EXERCISE OBJECTIVE -> From the line containing "3.42, 4.70, SOFF)" through the last line of the data, return those lines exactly as written and nothing more.

++++ GIVEN MATERIAL ++++

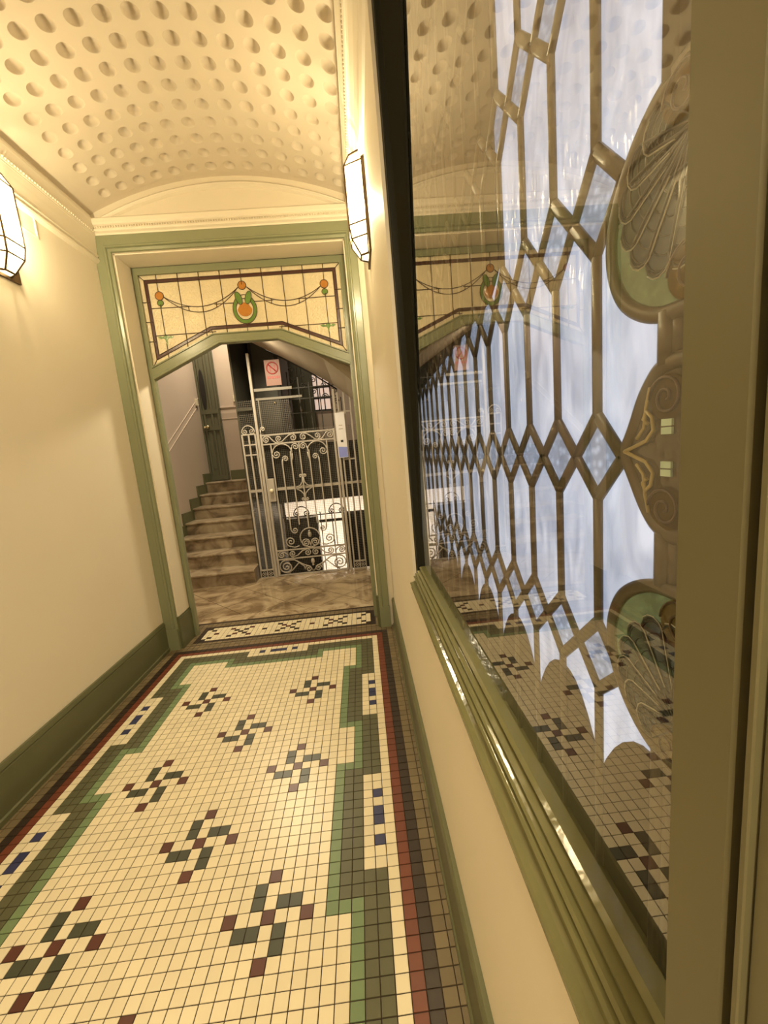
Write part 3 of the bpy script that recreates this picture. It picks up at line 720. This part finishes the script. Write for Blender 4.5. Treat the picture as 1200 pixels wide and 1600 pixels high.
# ------------------------------------------------------------------ landing and stairwell
lf = MB(); lf.box(-2.6, 1.0, YS, 4.80, -.06, 0, MARBLE)
lf.box(-1.62, .1, YS, YS+.13, 0, .0012, MARBLE_EDGE)
lf.build('floor', label='veined marble landing floor beyond the threshold mosaic', category='floor', **ST)
sx = MB(); sx.box(-2.7, -2.5, YG+.06, 8.4, -1.2, 4.6, GREYP)
# dado band rising with the stair
sx.prism([(4.4, -.6), (5.41, 0), (8.3, 0), (8.3, 0)], lambda a, b, h: (0, 0, 0), 0, 0, GREYP) if False else None
dd = [(4.5, 1.14), (5.43, 1.70), (6.44, 2.30), (6.75, 2.48)]
sx.prism([(4.5, 0.0), (6.75, 1.2), (6.75, 2.42), (6.44, 2.245), (5.43, 1.64), (4.5, 1.08)], lambda a, b, h: (-2.5+h, a, b), 0, .002, DADO)
for off in (0, .1):
    sx.tube([(-2.498, a, b-off+.04) for a, b in dd], .006, GREYP, 6)
sx.build('wall_stair_left', label='plaster stairwell wall with a rising taupe dado', category='wall', **ST)
bw = MB(); bw.box(-2.6, -1.38, 6.78, 6.95, 1.155, 4.6, GREYP)
bw.prism([(-2.5, 1.155), (-1.38, 1.155), (-1.38, 2.24), (-2.5, 2.24)], lambda a, b, h: (a, 6.78-h, b), 0, .003, DADO)
bw.box(-2.6, -1.38, 6.765, 6.78, 2.325, 2.34, GREYP); bw.box(-2.6, -1.38, 6.77, 6.78, 2.145, 2.155, GREYP)
bw.build('wall_stair_back', label='pale plaster wall at the head of the stair with a taupe dado', category='wall', **ST)
bl = MB(); bl.box(-2.17, -1.38, 6.755, 6.78, 1.155, 1.31, SKIRT); bl.build('baseboard_stair_back', label='dark green skirting at the head of the stair', category='baseboard', **ST)
en = MB(); en.box(-2.7, 1.2, YG+.06, 8.4, 4.5, 4.65, GREYP); en.box(1.0, 1.2, YG+.06, 8.4, -1.2, 4.6, GREYP); en.box(-2.7, 1.2, 8.2, 8.4, -1.2, 4.6, GREYP)
en.box(-2.7, XL-.2, YG+.0, YG+.14, -.05, 4.6, GREYP); en.box(XR+.14, 1.2, YG, YG+.14, -1.2, 4.6, GREYP); en.box(XL-.2, XR+.3, YG+.06, YG+.14, 3.0, 4.6, GREYP)
en.build('wall_stairwell', label='outer plaster walls closing the stairwell', category='wall', **ST)
# stairs
stn = thing('staircase', 'worn marble staircase rising to a landing left of the iron gate', 'staircase', (-1.93, 4.6, 0), **ST)
for k in range(7):
    y0 = 4.6+.31*k; z1 = .165*(k+1)
    mb = MB(); mb.box(-2.5, -1.37, y0, 6.78 if k == 6 else y0+.34, z1-.165, z1-.03, MARBLE_STEP)
    pr = [(y0-.02, z1-.03), (y0-.028, z1-.022), (y0-.028, z1-.008), (y0-.02, z1), (6.78 if k == 6 else y0+.33, z1), (6.78 if k == 6 else y0+.33, z1-.03)]
    mb.loft([[(-2.5, a, b) for a, b in pr], [(-1.37, a, b) for a, b in pr]], MARBLE_STEP, cap=True)
    mb.build('step', stn)
fix_parent(stn)
sk = MB()
for k in range(7):
    y0 = 4.55+.31*k; z1 = .165*(k+1)
    sk.box(-2.5, -2.475, y0, y0+.32, z1-.2, z1+.14, SKIRT)
sk.build('baseboard_stair', label='stepped dark green skirting up the stair wall', category='baseboard', **ST)
# door at stair head
dt = thing('door_2', 'narrow grey green panelled door with an oval light at the stair head', 'door', (-2.4, 6.76, 1.155), **ST)
mb = MB(); mb.box(-2.62, -2.19, 6.735, 6.775, 1.155, 3.4, DOORG); mb.build('door_leaf', dt)
for xa in (-2.498, -2.455, -2.335, -2.235):
    mb = MB(); mb.bbox(xa, xa+.035, 6.715, 6.735, 1.16, 3.4, DOORG, .004); mb.build('stile', dt)
for za in (1.17, 1.98, 2.24):
    mb = MB(); mb.box(-2.6, -2.2, 6.712, 6.735, za, za+.07, DOORG); mb.build('rail', dt)
mb = MB(); mb.prism([(-2.43, 1.36), (-2.36, 1.36), (-2.36, 1.95), (-2.43, 1.95)], lambda a, b, h: (a, 6.735-h, b), 0, .008, DOORG)
mb.build('panel', dt)
ov = [(-2.405+.042*math.cos(2*PI*i/24), 2.62+.32*math.sin(2*PI*i/24)) for i in range(24)]
mb = MB(); mb.prism(ov, lambda a, b, h: (a, 6.735-h, b), .018, .022, BLACKM); mb.build('oval_glass', dt)
mb = MB(); mb.sphere((-2.40, 6.69, 2.035), .03, BRASS); mb.build('knob', dt)
mb = MB(); mb.sphere((-2.45, 6.695, 2.035), .018, BRASS); mb.build('knob', dt)
fix_parent(dt)
for (nm, lb, lc_) in (('bell_push', 'small pale bell push on the stair wall beside the panelled door', (-2.66+.17, 6.6, 2.42)), ('bell_push', 'small pale switch box on the back stair wall above the dado', (-1.93, 6.77, 2.46))):
    mb = MB(); x_, y_, z_ = lc_
    mb.bbox(x_-.03 if y_ > 6.7 else -2.5, x_+.03 if y_ > 6.7 else -2.47, y_-.02 if y_ > 6.7 else y_-.03, y_+.01 if y_ > 6.7 else y_+.03, z_-.05, z_+.05, SWITCH, .004)
    mb.sphere((x_, y_-.02 if y_ > 6.7 else y_, z_), .012, SWITCH, 8, 6, (1, .6, 1)) if y_ > 6.7 else None
    mb.build(nm, label=lb, category='switch')
# upper flight soffit crossing in front of the shaft
so = MB()
lo_ = [(-1.25, 2.83), (-1.023, 2.69), (-.774, 2.55), (-.506, 2.385), (-.223, 2.20), (-.061, 2.06), (.25, 1.75)]
hi_ = [(a, b+.5) for a, b in lo_]
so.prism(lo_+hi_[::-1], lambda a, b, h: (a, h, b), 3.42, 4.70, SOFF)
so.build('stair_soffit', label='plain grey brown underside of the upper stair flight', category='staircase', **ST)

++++

EXERCISE RESULT ->
so.prism(lo_+hi_[::-1], lambda a, b, h: (a, h, b), 3.42, 4.70, SOFF)
so.build('stair_soffit', label='plain grey brown underside of the upper stair flight', category='staircase', **ST)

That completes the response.